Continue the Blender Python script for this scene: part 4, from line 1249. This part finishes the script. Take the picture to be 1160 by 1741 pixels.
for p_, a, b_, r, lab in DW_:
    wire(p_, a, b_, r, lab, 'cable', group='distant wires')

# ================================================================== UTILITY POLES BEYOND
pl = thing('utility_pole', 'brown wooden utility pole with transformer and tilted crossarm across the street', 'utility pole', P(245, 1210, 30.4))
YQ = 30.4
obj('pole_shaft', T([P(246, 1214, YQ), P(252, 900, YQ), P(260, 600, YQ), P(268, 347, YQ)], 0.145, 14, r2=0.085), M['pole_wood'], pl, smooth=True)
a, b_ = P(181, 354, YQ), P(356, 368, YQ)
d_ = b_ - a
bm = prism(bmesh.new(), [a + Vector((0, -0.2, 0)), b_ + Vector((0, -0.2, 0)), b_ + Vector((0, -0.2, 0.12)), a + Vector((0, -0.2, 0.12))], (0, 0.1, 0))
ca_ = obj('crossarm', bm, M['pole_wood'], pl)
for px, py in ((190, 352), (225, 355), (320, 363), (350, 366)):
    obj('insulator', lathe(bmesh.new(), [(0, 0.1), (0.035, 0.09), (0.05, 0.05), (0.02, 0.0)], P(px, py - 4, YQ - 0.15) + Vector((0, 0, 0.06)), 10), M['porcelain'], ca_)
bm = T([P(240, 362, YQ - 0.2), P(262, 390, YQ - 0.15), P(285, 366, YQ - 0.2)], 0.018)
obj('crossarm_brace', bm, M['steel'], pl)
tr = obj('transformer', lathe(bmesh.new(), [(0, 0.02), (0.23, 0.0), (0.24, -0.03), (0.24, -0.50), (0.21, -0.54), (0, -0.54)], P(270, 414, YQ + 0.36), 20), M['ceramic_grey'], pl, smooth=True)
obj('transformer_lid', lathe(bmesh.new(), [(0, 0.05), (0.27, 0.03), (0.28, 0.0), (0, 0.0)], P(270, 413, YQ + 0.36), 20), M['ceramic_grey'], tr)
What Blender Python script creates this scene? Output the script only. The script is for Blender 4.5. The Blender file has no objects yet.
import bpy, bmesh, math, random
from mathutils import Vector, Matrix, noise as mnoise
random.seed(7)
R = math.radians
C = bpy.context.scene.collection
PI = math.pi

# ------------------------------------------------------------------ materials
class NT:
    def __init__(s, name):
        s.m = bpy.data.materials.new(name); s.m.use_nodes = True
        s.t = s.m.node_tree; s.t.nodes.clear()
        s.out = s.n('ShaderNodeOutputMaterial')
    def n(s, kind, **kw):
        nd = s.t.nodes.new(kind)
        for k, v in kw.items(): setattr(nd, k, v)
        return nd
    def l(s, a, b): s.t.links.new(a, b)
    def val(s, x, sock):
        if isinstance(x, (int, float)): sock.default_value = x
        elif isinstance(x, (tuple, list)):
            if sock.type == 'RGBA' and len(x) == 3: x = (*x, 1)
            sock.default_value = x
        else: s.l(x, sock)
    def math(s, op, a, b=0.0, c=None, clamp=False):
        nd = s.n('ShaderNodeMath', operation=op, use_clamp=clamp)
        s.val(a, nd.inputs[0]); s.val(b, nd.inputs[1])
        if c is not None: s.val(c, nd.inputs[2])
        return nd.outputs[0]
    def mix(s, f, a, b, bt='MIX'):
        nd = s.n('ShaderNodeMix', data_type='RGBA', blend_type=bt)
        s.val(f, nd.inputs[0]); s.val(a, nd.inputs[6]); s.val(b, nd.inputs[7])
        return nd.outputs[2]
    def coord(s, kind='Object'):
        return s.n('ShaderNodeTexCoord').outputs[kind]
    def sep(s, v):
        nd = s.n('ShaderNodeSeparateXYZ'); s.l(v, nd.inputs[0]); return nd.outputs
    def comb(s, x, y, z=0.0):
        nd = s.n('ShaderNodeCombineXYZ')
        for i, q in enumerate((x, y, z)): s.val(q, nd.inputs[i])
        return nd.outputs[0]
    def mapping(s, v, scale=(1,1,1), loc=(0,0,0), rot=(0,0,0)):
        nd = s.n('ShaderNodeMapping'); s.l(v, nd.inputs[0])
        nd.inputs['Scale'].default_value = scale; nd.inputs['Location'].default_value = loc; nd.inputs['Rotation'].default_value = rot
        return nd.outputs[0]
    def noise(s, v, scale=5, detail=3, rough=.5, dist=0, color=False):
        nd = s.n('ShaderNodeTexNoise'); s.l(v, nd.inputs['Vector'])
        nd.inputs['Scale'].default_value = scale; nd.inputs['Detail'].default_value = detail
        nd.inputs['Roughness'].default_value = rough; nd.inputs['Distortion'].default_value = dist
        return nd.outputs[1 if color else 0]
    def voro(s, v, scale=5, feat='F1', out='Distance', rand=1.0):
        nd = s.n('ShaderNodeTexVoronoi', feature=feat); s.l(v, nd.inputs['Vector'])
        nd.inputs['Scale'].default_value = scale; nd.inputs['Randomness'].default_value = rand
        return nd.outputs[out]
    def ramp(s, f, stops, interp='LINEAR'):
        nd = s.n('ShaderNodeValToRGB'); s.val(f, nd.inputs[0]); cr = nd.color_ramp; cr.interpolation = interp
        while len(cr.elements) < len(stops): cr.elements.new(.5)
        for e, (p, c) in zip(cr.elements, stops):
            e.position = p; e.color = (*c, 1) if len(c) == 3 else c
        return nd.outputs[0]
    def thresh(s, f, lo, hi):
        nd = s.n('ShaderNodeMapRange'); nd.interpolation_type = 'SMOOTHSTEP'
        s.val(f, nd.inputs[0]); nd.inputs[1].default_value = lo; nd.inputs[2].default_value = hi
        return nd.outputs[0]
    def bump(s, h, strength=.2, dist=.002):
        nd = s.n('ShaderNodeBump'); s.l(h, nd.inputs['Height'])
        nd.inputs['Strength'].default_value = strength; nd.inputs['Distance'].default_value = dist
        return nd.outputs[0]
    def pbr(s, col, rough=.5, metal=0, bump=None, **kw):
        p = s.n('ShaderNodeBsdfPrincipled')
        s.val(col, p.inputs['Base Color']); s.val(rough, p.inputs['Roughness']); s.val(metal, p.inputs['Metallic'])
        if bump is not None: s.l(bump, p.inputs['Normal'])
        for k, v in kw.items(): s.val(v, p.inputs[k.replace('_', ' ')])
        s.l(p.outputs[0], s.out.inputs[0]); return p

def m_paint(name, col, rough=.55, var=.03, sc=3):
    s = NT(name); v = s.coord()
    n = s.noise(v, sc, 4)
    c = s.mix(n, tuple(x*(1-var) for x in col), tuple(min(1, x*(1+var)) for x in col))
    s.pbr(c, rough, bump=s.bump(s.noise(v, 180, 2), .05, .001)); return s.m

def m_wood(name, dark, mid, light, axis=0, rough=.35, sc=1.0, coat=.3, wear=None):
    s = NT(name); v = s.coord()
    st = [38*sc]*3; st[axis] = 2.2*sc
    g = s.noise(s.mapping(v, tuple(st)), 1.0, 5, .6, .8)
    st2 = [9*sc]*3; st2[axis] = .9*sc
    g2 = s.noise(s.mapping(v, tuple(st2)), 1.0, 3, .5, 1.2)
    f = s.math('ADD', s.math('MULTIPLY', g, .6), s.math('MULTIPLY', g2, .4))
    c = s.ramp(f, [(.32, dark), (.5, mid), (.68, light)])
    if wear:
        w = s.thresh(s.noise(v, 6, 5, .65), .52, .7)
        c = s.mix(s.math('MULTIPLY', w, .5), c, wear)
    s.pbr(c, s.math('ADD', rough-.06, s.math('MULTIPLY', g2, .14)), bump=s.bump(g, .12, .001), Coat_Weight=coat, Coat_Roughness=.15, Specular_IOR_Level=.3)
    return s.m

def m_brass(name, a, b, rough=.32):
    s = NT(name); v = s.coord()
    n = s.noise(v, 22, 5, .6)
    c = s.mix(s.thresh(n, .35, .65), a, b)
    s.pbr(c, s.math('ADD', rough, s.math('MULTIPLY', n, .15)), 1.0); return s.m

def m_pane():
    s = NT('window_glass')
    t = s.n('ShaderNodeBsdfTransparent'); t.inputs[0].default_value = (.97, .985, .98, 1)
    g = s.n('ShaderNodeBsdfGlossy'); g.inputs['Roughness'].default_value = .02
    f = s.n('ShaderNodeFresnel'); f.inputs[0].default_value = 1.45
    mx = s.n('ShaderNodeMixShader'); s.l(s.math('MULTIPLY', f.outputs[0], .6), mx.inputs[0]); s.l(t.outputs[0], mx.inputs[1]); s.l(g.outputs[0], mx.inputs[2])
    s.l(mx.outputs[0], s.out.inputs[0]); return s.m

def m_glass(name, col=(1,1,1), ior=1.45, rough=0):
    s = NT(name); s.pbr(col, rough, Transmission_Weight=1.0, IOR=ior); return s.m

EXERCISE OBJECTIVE
Print from the first line through the line that contains "wire(p_, a, b_, r, lab, 'cable', group='distant", please, including both, and leave out every line outside that stretch.

FINAL RESULT
Continue the Blender Python script for this scene: part 4, from line 1249. This part finishes the script. Take the picture to be 1160 by 1741 pixels.
for p_, a, b_, r, lab in DW_:
    wire(p_, a, b_, r, lab, 'cable', group='distant wires')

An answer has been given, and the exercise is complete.